As for the man who inspired “Daddy Issues,” Kay doesn’t really care one way or the other how he might feel about its lyrics, which describe her father running from the law, writing hot checks, and abusing drugs. She even credits this trauma with kicking off her interest in songwriting. “I probably starting writing this song when I was nine years old, I just didn’t know it yet,” she says. “He’s so far removed from my life, and he’s one hundred percent delusional about what even went on during my childhood,” she says. “I don’t owe him anything, he’s the one who left me, and I am allowed to tell my story. Maybe he should be proud that he did have that little part of making me who I am.” 

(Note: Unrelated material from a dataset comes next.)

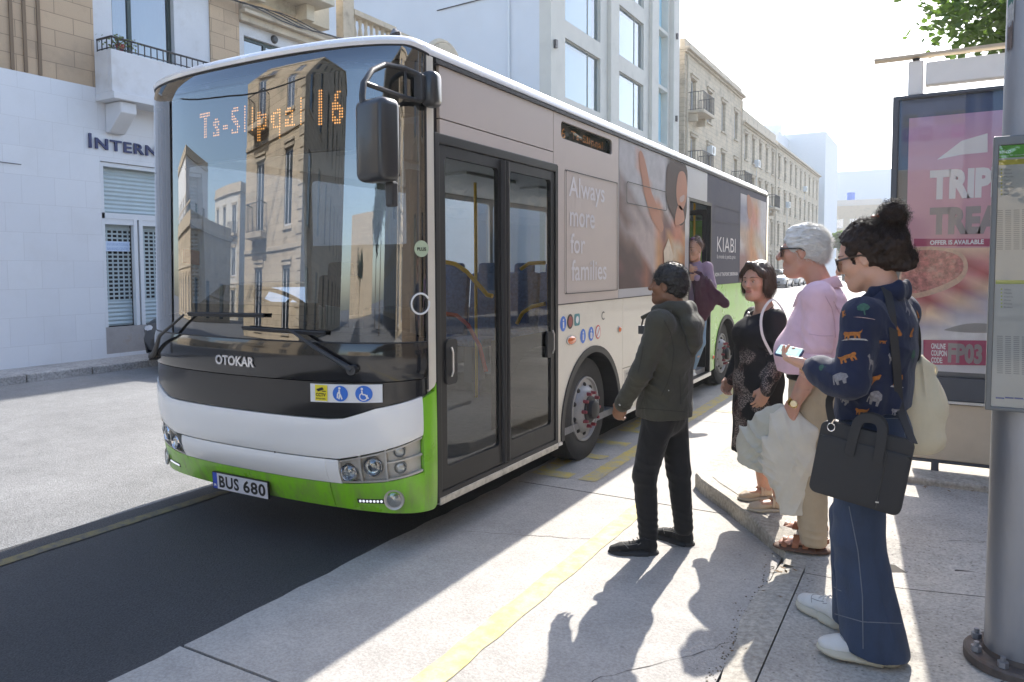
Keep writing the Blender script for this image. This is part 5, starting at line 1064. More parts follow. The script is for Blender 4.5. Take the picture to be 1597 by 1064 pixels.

Ultimately, though, the record isn’t about the men in her life who have disappointed her. It’s a pure expression of Kay’s identity, one that she hopes will inspire other women, especially female artists, to own their power. 

“I want people to hear my vulnerability and that I’m trying to empower myself and avoid being a victim,” she says. “I want women to know that they don’t have to be under a man’s thumb, but that’s not all the record is about. It’s about embracing who you are and being proud of it. It took me a long time, 29 years, to become proud of myself, and that’s a big thing for me.”